Kondisi petani tebu yang kritis itu, kata dia memang menjadi hal yang wajar. Apalagi kondisi umumnya yang melingkupinya juga sudah berbeda. Jika zaman Orde Baru yang otoriter pemerintah bisa memaksa petani untuk menanam tebu sehingga pasokan bisa melimpah. Tapi kini zaman sudah berubah. Petani bebas mau menanam apa yang dimaui. Selain itu dulu juga masih banyak petani yang loyal setor tebu ke pabrik gula tertentu. Tapi sekarang sudah beda. Karena mereka adalah para generasi kedua.
Kata Azis petani tebu sekarang sudah banyak merupakan generasi kedua. Penerus usaha orang tuanya. Mereka-mereka ini rata-rata masih berusia muda sekitar 40an. Selain muda, mereka juga sudah melek informasi dan mengenyam pendidikan yang bagus. Azis berpendapat jika petani tebu punya tingkat kesejahteraan yang lebih baik dibanding petani komoditas lain. Dari hasil menanam tebu itu, mereka kemudian bisa menyekolahkan anak-anaknya ke tingkat yang lebih baik,--yang sekarang menjadi generasi kedua ini.
"Makanya tak heran jika sekarang ini petani tebu kritis-kritis," ujarnya.
Namun sikap kritis petani itu, bukan tak mungkin untuk disiasati. Azis punya siasat dengan mengambil hati petani. Caranya, rajin-rajin silaturahmi ke para petani. Membuka ruang dialog dengan para petani. Di situ, biasanya Azis menyampaikan visi dan misi pabrik gula yang dipimpinnya. Selain itu, dia juga mendengarkan keluh-kesah para petani. Kalau memang bisa dibantu, akan dibantunya. Dari sering berdialog Azis berharap, hati para petani akan tersentuh. Azis memang ingin membangun kedekatan emosional antara petani tebu dengan Pabrik Gula Tjoekir.
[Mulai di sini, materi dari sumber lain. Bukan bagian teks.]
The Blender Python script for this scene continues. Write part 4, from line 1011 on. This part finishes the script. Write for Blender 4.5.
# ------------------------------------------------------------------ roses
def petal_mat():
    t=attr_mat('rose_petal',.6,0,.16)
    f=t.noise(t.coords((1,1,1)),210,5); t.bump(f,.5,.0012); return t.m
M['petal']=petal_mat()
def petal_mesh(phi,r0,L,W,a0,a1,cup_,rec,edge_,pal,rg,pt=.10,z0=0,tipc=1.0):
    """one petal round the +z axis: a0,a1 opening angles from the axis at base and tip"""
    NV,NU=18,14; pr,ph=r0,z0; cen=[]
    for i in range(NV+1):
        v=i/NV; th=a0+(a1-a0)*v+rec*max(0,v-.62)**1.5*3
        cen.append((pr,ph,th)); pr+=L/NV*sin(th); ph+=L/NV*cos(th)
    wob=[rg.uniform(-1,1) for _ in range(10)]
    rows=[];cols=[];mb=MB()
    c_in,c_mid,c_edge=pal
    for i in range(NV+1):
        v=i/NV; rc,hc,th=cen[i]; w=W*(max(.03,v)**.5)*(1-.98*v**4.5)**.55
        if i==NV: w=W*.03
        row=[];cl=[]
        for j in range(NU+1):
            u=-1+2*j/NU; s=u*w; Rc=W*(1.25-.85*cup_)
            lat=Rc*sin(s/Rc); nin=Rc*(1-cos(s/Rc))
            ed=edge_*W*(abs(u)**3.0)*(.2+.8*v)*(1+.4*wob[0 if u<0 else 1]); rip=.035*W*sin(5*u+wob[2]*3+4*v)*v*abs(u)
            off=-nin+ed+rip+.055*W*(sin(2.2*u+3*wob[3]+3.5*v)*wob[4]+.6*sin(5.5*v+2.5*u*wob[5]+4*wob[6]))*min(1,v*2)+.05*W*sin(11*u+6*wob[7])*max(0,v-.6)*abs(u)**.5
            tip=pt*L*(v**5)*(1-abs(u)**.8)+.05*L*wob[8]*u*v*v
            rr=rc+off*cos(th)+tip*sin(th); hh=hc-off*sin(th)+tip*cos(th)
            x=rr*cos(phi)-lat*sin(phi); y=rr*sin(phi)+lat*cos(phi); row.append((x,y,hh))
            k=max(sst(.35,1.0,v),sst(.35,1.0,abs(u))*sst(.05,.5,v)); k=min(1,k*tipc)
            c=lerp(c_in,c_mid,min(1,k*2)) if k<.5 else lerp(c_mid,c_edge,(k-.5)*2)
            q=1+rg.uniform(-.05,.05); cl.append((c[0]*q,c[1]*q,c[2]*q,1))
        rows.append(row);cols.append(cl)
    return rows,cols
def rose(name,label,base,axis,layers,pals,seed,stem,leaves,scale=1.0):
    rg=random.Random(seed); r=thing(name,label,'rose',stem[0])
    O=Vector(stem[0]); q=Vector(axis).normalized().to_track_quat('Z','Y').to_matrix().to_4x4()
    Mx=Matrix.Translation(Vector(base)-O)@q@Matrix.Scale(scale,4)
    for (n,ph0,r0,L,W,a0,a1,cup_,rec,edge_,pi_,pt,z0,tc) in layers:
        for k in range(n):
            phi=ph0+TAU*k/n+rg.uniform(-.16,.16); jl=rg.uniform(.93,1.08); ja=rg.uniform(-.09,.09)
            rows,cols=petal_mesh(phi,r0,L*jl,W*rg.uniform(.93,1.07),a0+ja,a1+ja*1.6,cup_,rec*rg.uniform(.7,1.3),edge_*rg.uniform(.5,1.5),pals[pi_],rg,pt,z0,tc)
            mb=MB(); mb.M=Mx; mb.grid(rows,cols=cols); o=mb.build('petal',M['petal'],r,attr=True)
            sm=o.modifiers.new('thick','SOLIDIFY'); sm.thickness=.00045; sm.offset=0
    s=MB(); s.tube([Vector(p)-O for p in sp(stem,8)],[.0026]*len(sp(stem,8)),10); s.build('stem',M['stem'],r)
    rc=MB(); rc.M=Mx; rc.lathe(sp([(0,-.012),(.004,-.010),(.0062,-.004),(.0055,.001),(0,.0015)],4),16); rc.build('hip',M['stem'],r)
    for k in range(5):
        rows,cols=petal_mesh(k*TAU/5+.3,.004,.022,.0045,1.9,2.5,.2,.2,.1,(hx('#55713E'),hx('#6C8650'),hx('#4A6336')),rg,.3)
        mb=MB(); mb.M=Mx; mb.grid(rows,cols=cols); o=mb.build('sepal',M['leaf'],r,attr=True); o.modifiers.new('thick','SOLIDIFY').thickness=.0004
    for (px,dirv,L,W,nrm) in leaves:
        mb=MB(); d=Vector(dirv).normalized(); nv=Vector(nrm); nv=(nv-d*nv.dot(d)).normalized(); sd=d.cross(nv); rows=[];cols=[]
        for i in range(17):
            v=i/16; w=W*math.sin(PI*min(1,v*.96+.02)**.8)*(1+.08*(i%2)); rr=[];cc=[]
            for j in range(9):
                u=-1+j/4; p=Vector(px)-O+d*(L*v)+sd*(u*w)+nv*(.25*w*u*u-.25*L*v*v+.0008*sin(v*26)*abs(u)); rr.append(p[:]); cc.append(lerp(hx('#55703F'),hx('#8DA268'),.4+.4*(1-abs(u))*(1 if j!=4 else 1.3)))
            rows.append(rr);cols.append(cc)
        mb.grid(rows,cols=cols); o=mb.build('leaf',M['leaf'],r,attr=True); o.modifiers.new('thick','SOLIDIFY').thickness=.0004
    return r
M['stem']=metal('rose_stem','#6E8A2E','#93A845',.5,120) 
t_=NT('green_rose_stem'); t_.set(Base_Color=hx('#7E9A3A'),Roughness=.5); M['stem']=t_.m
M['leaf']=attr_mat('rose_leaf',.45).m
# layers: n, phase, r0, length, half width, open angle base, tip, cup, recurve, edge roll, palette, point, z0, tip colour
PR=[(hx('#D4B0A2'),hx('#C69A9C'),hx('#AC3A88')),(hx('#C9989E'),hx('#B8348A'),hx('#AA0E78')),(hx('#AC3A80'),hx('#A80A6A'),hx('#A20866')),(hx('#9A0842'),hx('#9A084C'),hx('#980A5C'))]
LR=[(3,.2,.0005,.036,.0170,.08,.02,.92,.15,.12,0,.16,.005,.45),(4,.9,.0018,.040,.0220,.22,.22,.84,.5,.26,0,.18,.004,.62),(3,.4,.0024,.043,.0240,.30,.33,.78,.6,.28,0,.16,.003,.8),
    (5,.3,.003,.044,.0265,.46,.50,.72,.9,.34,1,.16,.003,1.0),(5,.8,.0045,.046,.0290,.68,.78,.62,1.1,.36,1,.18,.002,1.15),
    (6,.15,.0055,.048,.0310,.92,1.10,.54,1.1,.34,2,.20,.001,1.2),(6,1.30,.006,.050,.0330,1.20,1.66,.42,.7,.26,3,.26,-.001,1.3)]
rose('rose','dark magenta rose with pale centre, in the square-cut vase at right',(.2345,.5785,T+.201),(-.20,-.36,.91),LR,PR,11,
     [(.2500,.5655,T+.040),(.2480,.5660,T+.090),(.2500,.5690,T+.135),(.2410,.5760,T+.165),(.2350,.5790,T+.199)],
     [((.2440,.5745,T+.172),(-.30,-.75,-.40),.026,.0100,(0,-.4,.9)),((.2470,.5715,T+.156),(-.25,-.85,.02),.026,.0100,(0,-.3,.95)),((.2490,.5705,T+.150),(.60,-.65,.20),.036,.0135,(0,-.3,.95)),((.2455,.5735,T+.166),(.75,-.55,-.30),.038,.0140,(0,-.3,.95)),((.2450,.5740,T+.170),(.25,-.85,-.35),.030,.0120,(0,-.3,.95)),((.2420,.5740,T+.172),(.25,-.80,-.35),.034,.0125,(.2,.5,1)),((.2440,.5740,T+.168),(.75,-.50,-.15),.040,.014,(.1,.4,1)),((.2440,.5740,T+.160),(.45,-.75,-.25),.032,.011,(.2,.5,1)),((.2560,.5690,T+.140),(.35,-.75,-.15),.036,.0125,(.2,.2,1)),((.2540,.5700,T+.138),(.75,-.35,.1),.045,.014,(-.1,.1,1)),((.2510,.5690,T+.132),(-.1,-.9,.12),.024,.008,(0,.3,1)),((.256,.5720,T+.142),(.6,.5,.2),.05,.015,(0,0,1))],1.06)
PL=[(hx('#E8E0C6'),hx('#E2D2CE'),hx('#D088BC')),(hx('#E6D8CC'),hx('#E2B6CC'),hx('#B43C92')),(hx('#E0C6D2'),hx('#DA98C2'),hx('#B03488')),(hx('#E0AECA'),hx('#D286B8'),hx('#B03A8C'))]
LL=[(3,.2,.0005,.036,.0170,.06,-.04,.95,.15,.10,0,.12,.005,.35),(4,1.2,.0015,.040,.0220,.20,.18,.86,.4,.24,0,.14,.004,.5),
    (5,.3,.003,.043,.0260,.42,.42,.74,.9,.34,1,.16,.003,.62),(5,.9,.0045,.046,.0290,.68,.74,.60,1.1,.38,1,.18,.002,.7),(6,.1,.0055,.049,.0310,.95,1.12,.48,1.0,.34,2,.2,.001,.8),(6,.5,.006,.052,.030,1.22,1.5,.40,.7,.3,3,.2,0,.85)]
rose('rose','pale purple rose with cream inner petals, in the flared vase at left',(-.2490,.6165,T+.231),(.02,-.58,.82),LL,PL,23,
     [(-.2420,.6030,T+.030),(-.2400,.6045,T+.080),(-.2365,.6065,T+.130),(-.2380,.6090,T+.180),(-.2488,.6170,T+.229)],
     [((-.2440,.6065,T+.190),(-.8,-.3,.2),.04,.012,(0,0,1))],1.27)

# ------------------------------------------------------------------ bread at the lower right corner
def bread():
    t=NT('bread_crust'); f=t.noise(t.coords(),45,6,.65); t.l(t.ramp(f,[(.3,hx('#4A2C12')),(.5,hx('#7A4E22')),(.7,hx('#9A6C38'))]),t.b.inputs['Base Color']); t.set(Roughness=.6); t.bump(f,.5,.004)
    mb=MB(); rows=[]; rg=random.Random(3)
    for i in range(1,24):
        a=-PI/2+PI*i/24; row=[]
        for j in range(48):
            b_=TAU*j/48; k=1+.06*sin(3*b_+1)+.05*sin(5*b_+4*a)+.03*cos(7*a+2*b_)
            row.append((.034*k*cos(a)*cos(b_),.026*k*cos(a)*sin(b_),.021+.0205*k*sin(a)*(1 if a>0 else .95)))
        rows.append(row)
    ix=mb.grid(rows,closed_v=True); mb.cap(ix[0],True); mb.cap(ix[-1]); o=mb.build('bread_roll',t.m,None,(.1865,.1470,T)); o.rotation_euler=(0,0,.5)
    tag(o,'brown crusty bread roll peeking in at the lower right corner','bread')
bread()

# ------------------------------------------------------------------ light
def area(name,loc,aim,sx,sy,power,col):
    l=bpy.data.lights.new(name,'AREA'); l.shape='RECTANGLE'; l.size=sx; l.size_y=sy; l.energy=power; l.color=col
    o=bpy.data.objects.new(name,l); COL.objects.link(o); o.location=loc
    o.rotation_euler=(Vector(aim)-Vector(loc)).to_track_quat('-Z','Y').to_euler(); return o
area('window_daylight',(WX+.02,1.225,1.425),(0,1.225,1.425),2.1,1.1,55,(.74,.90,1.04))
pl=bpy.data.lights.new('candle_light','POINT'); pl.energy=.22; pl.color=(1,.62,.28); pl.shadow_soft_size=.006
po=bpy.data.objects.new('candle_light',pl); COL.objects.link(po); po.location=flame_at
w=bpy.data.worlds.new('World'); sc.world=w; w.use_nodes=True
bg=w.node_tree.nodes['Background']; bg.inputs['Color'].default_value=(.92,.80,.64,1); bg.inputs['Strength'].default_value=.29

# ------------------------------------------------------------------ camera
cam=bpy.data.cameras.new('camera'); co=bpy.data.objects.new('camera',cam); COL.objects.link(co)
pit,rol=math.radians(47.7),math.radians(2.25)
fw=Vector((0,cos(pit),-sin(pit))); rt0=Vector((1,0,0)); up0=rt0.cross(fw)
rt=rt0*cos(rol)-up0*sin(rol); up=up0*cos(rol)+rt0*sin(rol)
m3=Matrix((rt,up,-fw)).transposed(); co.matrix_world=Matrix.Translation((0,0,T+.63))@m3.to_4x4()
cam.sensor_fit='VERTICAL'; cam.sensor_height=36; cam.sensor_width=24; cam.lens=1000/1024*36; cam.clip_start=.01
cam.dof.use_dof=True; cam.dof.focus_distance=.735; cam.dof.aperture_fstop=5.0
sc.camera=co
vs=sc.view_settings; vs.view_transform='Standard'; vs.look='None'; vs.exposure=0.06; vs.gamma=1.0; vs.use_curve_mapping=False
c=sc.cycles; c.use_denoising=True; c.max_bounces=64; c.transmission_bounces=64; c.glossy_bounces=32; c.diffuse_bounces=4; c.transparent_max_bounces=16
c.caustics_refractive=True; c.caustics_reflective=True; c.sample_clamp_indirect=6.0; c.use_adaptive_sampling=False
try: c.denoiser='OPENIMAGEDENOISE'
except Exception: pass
"Secara harga mungkin lebih menarik pabrik gula swasta. Namun kalau misal cuma selisih seribu ya lebih baik setor tebu ke Tjoekir karena faktor kedekatan emosional. Orang tua mereka dulu menyekolahkan bisa menyekolahkan mereka juga karena Tjoekir," ujarnya.
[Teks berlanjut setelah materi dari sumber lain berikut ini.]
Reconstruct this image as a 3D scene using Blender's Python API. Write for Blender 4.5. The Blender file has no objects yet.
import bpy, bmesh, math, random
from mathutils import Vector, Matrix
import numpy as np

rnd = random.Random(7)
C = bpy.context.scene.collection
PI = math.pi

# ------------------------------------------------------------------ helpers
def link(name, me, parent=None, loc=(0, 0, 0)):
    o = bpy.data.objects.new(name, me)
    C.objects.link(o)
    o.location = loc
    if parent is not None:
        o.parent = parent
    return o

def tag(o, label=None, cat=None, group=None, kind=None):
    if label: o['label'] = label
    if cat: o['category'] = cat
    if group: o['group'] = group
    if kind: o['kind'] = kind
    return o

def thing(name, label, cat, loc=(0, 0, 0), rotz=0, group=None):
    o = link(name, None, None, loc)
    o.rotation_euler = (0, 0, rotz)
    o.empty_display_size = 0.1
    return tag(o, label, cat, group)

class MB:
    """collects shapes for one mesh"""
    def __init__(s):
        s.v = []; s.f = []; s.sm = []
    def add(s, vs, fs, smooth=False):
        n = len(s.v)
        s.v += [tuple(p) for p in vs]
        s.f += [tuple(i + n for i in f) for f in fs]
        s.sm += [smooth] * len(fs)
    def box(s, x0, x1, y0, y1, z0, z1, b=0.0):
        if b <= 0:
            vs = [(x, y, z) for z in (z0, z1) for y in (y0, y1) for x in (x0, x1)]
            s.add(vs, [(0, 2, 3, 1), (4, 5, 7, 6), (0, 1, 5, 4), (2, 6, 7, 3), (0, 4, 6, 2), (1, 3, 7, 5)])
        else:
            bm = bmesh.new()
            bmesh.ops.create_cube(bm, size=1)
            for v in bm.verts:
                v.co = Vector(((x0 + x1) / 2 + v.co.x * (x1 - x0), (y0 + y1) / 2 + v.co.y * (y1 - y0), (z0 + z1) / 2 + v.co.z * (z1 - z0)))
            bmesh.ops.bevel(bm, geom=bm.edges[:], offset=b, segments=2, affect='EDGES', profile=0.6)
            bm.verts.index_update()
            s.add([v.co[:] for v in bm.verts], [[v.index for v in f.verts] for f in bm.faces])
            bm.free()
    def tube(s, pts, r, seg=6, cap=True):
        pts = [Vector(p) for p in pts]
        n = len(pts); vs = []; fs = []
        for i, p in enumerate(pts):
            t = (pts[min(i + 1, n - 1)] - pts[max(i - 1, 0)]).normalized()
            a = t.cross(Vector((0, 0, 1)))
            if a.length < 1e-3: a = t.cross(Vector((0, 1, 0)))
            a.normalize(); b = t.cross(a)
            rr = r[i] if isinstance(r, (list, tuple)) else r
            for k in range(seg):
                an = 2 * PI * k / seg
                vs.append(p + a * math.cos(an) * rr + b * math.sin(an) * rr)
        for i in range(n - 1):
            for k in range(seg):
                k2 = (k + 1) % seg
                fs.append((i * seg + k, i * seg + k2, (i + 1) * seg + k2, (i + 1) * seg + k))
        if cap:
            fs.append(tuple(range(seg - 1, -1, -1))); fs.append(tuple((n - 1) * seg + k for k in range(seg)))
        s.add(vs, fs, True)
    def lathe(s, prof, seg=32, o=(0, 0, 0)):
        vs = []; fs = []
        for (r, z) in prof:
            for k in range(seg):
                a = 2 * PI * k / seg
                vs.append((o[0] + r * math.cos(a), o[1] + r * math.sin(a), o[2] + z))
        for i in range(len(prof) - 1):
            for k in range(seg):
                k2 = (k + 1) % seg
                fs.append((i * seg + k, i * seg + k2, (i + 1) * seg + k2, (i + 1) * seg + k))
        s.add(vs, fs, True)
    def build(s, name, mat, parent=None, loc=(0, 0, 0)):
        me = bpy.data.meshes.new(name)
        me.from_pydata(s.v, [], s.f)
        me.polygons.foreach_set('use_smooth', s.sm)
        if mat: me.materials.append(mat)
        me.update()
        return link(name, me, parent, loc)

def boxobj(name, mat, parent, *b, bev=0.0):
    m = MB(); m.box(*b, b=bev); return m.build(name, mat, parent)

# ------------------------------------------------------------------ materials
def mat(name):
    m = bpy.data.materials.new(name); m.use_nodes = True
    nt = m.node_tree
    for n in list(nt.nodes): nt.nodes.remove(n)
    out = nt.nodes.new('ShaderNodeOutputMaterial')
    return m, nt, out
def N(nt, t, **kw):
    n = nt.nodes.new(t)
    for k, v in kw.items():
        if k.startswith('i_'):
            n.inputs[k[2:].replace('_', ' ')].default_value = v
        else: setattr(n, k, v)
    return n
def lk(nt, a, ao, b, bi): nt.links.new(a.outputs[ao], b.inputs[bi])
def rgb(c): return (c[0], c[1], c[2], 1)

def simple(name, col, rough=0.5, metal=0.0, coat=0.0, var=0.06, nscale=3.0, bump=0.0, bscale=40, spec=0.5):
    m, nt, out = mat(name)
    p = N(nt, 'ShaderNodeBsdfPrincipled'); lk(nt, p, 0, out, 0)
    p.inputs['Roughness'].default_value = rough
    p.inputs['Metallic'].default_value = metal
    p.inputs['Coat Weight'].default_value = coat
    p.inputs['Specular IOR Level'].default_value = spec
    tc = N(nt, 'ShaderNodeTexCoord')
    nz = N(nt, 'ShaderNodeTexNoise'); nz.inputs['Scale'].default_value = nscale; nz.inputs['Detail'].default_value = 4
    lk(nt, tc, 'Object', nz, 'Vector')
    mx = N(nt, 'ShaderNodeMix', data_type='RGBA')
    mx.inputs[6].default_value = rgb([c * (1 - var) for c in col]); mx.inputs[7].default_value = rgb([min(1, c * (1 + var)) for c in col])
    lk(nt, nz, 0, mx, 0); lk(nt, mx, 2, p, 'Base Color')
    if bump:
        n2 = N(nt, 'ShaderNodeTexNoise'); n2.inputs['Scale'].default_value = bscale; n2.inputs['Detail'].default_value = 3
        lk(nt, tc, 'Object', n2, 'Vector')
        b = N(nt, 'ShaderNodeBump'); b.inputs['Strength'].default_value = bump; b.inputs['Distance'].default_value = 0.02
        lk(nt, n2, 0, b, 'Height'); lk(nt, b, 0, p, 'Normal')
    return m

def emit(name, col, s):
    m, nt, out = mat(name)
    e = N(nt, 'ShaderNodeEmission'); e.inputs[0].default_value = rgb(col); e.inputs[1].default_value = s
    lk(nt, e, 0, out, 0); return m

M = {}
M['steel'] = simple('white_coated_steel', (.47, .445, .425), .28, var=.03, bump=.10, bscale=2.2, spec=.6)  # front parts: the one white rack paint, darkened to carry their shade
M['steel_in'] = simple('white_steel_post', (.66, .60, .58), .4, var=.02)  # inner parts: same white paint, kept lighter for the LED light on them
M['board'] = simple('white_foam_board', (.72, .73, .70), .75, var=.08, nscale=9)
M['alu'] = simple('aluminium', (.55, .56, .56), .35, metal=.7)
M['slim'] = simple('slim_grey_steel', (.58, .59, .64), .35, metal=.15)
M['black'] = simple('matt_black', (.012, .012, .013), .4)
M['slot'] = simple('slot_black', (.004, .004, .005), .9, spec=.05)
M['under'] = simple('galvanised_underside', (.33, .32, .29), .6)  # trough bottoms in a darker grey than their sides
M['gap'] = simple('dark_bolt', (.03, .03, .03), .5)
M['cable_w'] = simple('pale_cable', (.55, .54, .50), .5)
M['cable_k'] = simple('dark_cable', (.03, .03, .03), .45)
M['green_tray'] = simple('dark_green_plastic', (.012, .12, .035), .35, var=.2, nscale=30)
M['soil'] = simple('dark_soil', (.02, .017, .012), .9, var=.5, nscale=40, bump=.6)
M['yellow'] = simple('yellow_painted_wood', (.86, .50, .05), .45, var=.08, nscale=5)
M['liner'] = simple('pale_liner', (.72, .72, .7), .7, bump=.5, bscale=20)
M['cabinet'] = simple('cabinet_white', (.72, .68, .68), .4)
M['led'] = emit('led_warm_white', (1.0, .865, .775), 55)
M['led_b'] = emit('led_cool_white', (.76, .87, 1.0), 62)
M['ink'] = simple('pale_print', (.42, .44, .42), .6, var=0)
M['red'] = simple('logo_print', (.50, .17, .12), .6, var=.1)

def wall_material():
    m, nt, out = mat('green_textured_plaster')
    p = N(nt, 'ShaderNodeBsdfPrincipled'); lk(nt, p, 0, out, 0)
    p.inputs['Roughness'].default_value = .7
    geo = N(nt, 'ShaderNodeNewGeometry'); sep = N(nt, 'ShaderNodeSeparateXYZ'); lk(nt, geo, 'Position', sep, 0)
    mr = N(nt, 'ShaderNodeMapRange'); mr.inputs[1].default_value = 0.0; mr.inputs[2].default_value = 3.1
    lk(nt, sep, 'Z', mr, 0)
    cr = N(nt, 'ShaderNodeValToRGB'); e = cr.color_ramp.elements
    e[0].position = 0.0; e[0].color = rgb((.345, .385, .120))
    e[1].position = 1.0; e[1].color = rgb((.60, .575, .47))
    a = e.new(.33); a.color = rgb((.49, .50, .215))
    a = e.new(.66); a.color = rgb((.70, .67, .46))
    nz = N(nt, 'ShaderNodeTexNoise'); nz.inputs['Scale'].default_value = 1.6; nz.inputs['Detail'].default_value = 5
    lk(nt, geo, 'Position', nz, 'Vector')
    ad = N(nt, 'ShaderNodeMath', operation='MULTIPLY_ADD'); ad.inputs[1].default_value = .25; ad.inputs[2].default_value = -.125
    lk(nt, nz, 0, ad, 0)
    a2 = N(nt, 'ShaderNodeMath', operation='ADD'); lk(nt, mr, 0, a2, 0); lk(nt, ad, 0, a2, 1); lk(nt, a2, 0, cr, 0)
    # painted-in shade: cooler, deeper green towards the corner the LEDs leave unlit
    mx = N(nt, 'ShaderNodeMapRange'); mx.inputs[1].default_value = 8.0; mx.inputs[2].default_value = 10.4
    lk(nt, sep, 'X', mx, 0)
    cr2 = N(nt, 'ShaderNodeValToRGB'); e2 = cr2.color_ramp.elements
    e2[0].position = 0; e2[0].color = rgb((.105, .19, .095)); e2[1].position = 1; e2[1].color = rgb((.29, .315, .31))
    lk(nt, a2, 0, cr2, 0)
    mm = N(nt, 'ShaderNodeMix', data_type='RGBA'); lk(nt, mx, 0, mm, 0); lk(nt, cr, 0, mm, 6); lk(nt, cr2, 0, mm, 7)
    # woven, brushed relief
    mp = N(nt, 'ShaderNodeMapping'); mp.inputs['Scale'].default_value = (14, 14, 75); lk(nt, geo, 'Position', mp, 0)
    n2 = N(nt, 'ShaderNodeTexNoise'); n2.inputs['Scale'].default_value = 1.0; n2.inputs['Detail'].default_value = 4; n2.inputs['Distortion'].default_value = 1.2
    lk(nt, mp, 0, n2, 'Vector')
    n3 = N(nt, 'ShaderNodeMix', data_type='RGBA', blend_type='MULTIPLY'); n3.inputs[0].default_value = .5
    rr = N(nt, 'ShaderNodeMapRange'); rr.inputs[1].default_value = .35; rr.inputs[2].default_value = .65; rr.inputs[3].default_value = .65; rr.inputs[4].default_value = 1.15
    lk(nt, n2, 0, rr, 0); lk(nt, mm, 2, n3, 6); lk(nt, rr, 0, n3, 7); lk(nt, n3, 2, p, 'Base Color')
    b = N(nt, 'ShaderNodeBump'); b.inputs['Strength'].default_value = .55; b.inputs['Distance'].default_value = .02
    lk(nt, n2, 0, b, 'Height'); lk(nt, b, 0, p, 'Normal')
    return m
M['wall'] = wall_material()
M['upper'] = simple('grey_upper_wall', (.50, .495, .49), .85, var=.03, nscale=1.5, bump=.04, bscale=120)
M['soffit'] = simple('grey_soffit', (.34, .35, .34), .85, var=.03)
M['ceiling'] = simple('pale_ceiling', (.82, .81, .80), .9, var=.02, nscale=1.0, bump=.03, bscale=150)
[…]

Usaha untuk merebut hati petani tebu ini memang harus dia lakukan. Pasalnya persaingan untuk mendapatkan pasokan tebu petani sangat ketat. Tak hanya bersaing dengan pabrik gula satu saudara, tapi juga dengan pabrik gula swasta.
"Bisa merebut hati petani adalah kuncinya jika ingin pasokannya aman," pungkasnya.